## Given problem
Below are some records: retype them all exactly, but not the pictures.

* * * *

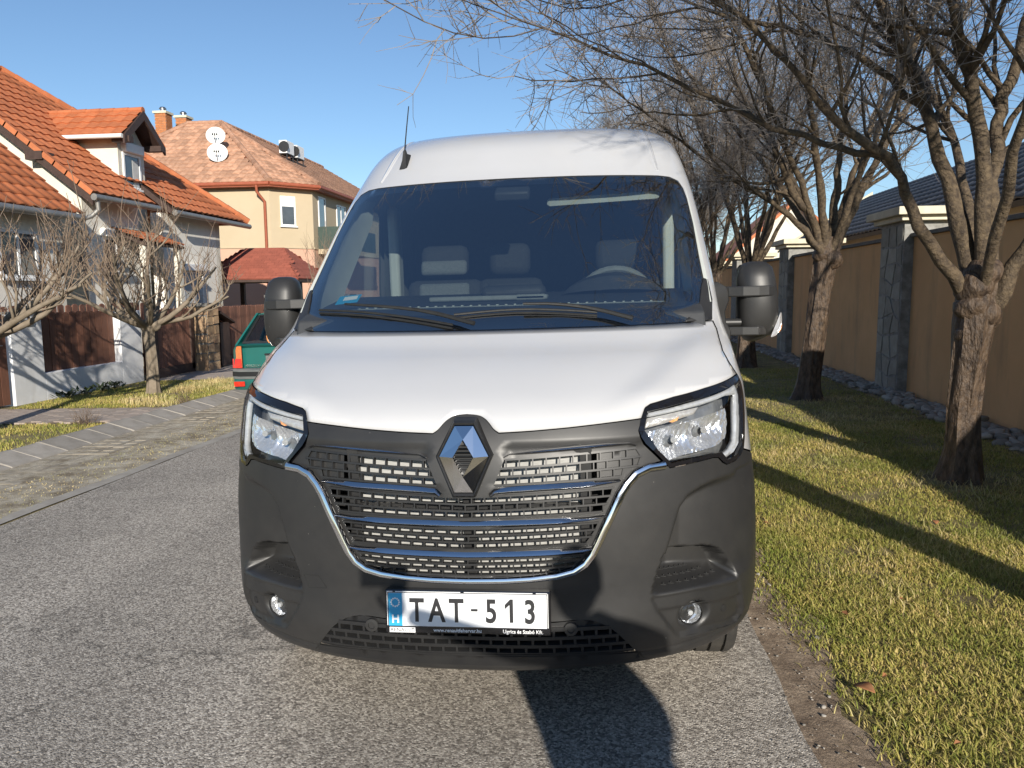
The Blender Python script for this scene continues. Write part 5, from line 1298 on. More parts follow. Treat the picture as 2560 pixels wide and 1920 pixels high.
# roof planes and tiles
slab('roof_deck', [(-11.0, 16.02, EZ), (-11.0, 18.42, EZ), (-15.64, 18.42, rz(-15.64)), (-15.64, 16.02, rz(-15.64))], .14, M['dark_wood'], h1)
slab('roof_deck', [(-11.95, 18.42, rz(-11.95)), (-11.95, 19.4, rz(-11.95)), (-15.64, 19.39, rz(-15.64)), (-15.64, 18.42, rz(-15.64))], .14, M['dark_wood'], h1)
slab('roof_deck', [(-11.0, 19.24, EZ-.02), (-11.0, 23.45, EZ-.02), (-14.66, 20.69, rz(-14.66)-.02), (-15.64, 19.39, rz(-15.64)-.02), (-12.0, 19.24, rz(-12)-.02)], .13, M['dark_wood'], h1)
slab('roof_deck', [(-15.64, 16.02, rz(-15.64)), (-15.64, 19.39, rz(-15.64)), (-20.2, 24.5, EZ), (-20.2, 16.02, EZ)], .14, M['tile_orange'], h1)
slab('roof_deck', [(-15.64, 19.39, rz(-15.64)), (-11.0, 23.45, EZ), (-20.2, 24.5, EZ)], .1, M['tile_orange'], h1)
k_ = 1/cs
pl = [(0, 0), (2.40, 0), (2.40, .9*k_), (3.3, .9*k_), (3.23, 0.), (7.43, 0), (4.67, 3.66*k_), (3.37, 4.64*k_), (0, 4.64*k_)]
tile_field(h1, (-11.0, 16.02, EZ), (0, 1, 0), (-cs, 0, mS*cs), pl, .30, .345, M['tile_orange'], 230)
ridge(h1, [(-15.62, 16.0, rz(-15.62)+.05), (-15.64, 19.39, rz(-15.64)+.05), (-14.66, 20.69, rz(-14.66)+.05), (-11.0, 23.5, EZ+.06)], M['tile_orange'])
vg_ = Vector((-cs, 0, mS*cs))
for k in range(17):
    a = Vector((-10.98, 15.98, EZ+.02))+vg_*(k*.345); MB().box((-.02, -.02, -.06), (.36, .10, .055), Matrix.Translation(a-h1.location) @ Matrix(((-cs, 0, mS*cs, 0), (0, 1, 0, 0), (mS*cs, 0, cs, 0), (0, 0, 0, 1)))).build('verge_tile', M['tile_orange'], h1)
MB().prism([L1(p) for p in [(-10.98, 16.0, EZ-.05), (-15.64, 16.0, rz(-15.64)-.05), (-15.64, 16.0, rz(-15.64)-.26), (-10.98, 16.0, EZ-.26)]], (0, .035, 0)).build('barge_board', M['dark_wood'], h1)
MB().box(L1((-12.45, 15.95, 4.50)), L1((-12.05, 16.35, 4.68))).build('purlin_end', M['dark_wood'], h1)
def gutter(par, a, b, mat, r_=.075, pipe=None):
    a = Vector(a)-par.location; b = Vector(b)-par.location; g = MB().tube([tuple(a), tuple(b)], r_, 10).build('gutter', mat, par, True)
gutter(h1, (-10.93, 15.98, 3.68), (-10.93, 18.48, 3.68), M['zinc']); gutter(h1, (-10.93, 19.2, 3.66), (-10.93, 23.5, 3.64), M['zinc'])
MB().tube([L1(p) for p in [(-10.95, 16.12, 3.66), (-10.95, 16.14, 3.42), (-11.1, 16.1, 3.28), (-11.32, 15.7, 3.1), (-11.40, 16.2, 2.95), (-11.40, 16.22, .0)]], .05, 10).build('downpipe', M['zinc'], h1, True)
# dormer roof
DR = 6.12; DE = 5.40; yr, yl, yr2 = 18.92, 18.03, 19.82; xb = -14.0; xf = -11.45
for y_, nm in ((yl, 1), (yr2, -1)):
    slab('dormer_roof', [(xf, yr, DR), (xb, yr, DR), (xb+.9, y_, DE), (xf, y_, DE)], .09, M['dark_wood'], h1)
sl = Vector((0, yr-yl, DR-DE)); sll = sl.length; sl.normalize()
tile_field(h1, (xb+.9, yl, DE), (1, 0, 0), tuple(sl), [(0, 0), (1.65, 0), (1.65, sll), (-.9, sll)], .28, .30, M['tile_orange'], 40)
sl2 = Vector((0, yr-yr2, DR-DE)).normalized()
tile_field(h1, (xf, yr2, DE), (-1, 0, 0), tuple(sl2), [(0, 0), (1.65, 0), (2.55, sll), (0, sll)], .28, .30, M['tile_orange'], 0)
ridge(h1, [(xf, yr, DR+.04), (xb-.1, yr, DR+.04)], M['tile_orange'], .085, .34)
for y_ in (yl, yr2):
    MB().prism([L1(p) for p in [(xf+.02, yr, DR+.03), (xf+.02, y_, DE+.0), (xf+.02, y_, DE-.20), (xf+.02, yr, DR-.20)]], (-.05, 0, 0)).build('barge_board', M['dark_wood'], h1)
    MB().box(L1((xf-.4, y_+(.12 if y_ < yr else -.30), DE-.14)), L1((xf+.06, y_+(.30 if y_ < yr else -.12), DE+.0))).build('purlin_end', M['dark_wood'], h1)
gutter(h1, (xf-.02, yl-.03, DE-.03), (-13.05, yl-.03, DE-.03), M['dish'], .055)
window(h1, (-11.865, 18.56, 4.24), (0, 1, 0), .74, .86, (1, 0, 0), .24, 0)
MB().box(L1((-11.858, 18.95, 4.31)), L1((-11.850, 19.2, 4.95))).build('curtain', M['curtain'], h1)
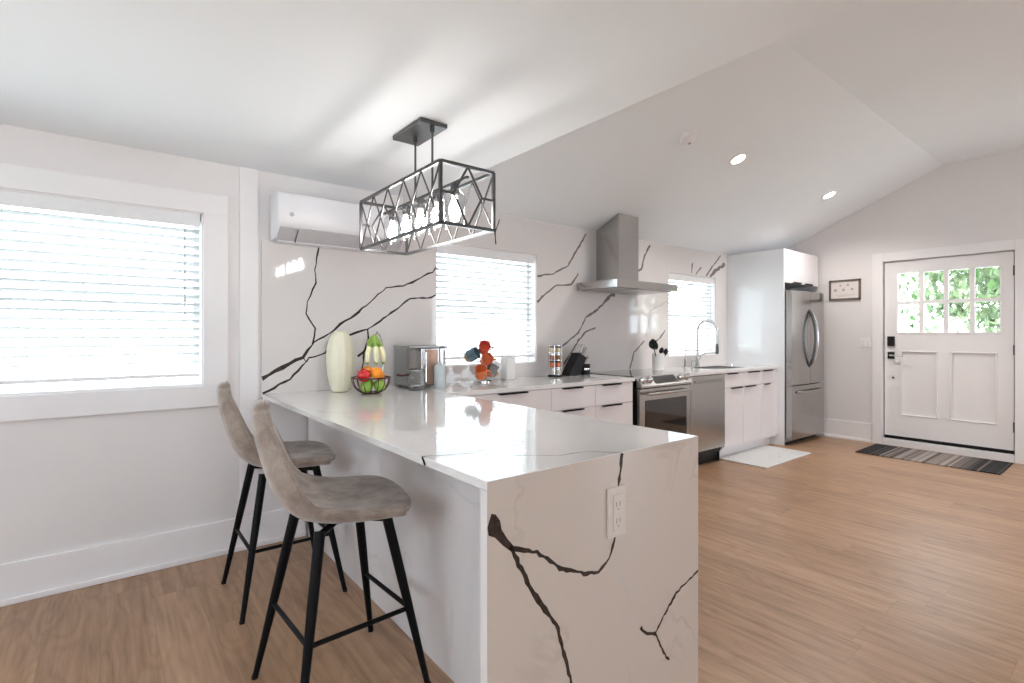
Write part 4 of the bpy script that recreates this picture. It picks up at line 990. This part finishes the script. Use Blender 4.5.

* * * *

## Solution to the problem
The Blender Python script for this scene continues. Write part 5, from line 1298 on. More parts follow. Treat the picture as 2560 pixels wide and 1920 pixels high.
# roof planes and tiles
slab('roof_deck', [(-11.0, 16.02, EZ), (-11.0, 18.42, EZ), (-15.64, 18.42, rz(-15.64)), (-15.64, 16.02, rz(-15.64))], .14, M['dark_wood'], h1)
slab('roof_deck', [(-11.95, 18.42, rz(-11.95)), (-11.95, 19.4, rz(-11.95)), (-15.64, 19.39, rz(-15.64)), (-15.64, 18.42, rz(-15.64))], .14, M['dark_wood'], h1)
slab('roof_deck', [(-11.0, 19.24, EZ-.02), (-11.0, 23.45, EZ-.02), (-14.66, 20.69, rz(-14.66)-.02), (-15.64, 19.39, rz(-15.64)-.02), (-12.0, 19.24, rz(-12)-.02)], .13, M['dark_wood'], h1)
slab('roof_deck', [(-15.64, 16.02, rz(-15.64)), (-15.64, 19.39, rz(-15.64)), (-20.2, 24.5, EZ), (-20.2, 16.02, EZ)], .14, M['tile_orange'], h1)
slab('roof_deck', [(-15.64, 19.39, rz(-15.64)), (-11.0, 23.45, EZ), (-20.2, 24.5, EZ)], .1, M['tile_orange'], h1)
k_ = 1/cs
pl = [(0, 0), (2.40, 0), (2.40, .9*k_), (3.3, .9*k_), (3.23, 0.), (7.43, 0), (4.67, 3.66*k_), (3.37, 4.64*k_), (0, 4.64*k_)]
tile_field(h1, (-11.0, 16.02, EZ), (0, 1, 0), (-cs, 0, mS*cs), pl, .30, .345, M['tile_orange'], 230)
ridge(h1, [(-15.62, 16.0, rz(-15.62)+.05), (-15.64, 19.39, rz(-15.64)+.05), (-14.66, 20.69, rz(-14.66)+.05), (-11.0, 23.5, EZ+.06)], M['tile_orange'])
vg_ = Vector((-cs, 0, mS*cs))
for k in range(17):
    a = Vector((-10.98, 15.98, EZ+.02))+vg_*(k*.345); MB().box((-.02, -.02, -.06), (.36, .10, .055), Matrix.Translation(a-h1.location) @ Matrix(((-cs, 0, mS*cs, 0), (0, 1, 0, 0), (mS*cs, 0, cs, 0), (0, 0, 0, 1)))).build('verge_tile', M['tile_orange'], h1)
MB().prism([L1(p) for p in [(-10.98, 16.0, EZ-.05), (-15.64, 16.0, rz(-15.64)-.05), (-15.64, 16.0, rz(-15.64)-.26), (-10.98, 16.0, EZ-.26)]], (0, .035, 0)).build('barge_board', M['dark_wood'], h1)
MB().box(L1((-12.45, 15.95, 4.50)), L1((-12.05, 16.35, 4.68))).build('purlin_end', M['dark_wood'], h1)
def gutter(par, a, b, mat, r_=.075, pipe=None):
    a = Vector(a)-par.location; b = Vector(b)-par.location; g = MB().tube([tuple(a), tuple(b)], r_, 10).build('gutter', mat, par, True)
gutter(h1, (-10.93, 15.98, 3.68), (-10.93, 18.48, 3.68), M['zinc']); gutter(h1, (-10.93, 19.2, 3.66), (-10.93, 23.5, 3.64), M['zinc'])
MB().tube([L1(p) for p in [(-10.95, 16.12, 3.66), (-10.95, 16.14, 3.42), (-11.1, 16.1, 3.28), (-11.32, 15.7, 3.1), (-11.40, 16.2, 2.95), (-11.40, 16.22, .0)]], .05, 10).build('downpipe', M['zinc'], h1, True)
# dormer roof
DR = 6.12; DE = 5.40; yr, yl, yr2 = 18.92, 18.03, 19.82; xb = -14.0; xf = -11.45
for y_, nm in ((yl, 1), (yr2, -1)):
    slab('dormer_roof', [(xf, yr, DR), (xb, yr, DR), (xb+.9, y_, DE), (xf, y_, DE)], .09, M['dark_wood'], h1)
sl = Vector((0, yr-yl, DR-DE)); sll = sl.length; sl.normalize()
tile_field(h1, (xb+.9, yl, DE), (1, 0, 0), tuple(sl), [(0, 0), (1.65, 0), (1.65, sll), (-.9, sll)], .28, .30, M['tile_orange'], 40)
sl2 = Vector((0, yr-yr2, DR-DE)).normalized()
tile_field(h1, (xf, yr2, DE), (-1, 0, 0), tuple(sl2), [(0, 0), (1.65, 0), (2.55, sll), (0, sll)], .28, .30, M['tile_orange'], 0)
ridge(h1, [(xf, yr, DR+.04), (xb-.1, yr, DR+.04)], M['tile_orange'], .085, .34)
for y_ in (yl, yr2):
    MB().prism([L1(p) for p in [(xf+.02, yr, DR+.03), (xf+.02, y_, DE+.0), (xf+.02, y_, DE-.20), (xf+.02, yr, DR-.20)]], (-.05, 0, 0)).build('barge_board', M['dark_wood'], h1)
    MB().box(L1((xf-.4, y_+(.12 if y_ < yr else -.30), DE-.14)), L1((xf+.06, y_+(.30 if y_ < yr else -.12), DE+.0))).build('purlin_end', M['dark_wood'], h1)
gutter(h1, (xf-.02, yl-.03, DE-.03), (-13.05, yl-.03, DE-.03), M['dish'], .055)
window(h1, (-11.865, 18.56, 4.24), (0, 1, 0), .74, .86, (1, 0, 0), .24, 0)
MB().box(L1((-11.858, 18.95, 4.31)), L1((-11.850, 19.2, 4.95))).build('curtain', M['curtain'], h1)
Write part 4 of the bpy script that recreates this picture. It picks up at line 990. This part finishes the script. Use Blender 4.5.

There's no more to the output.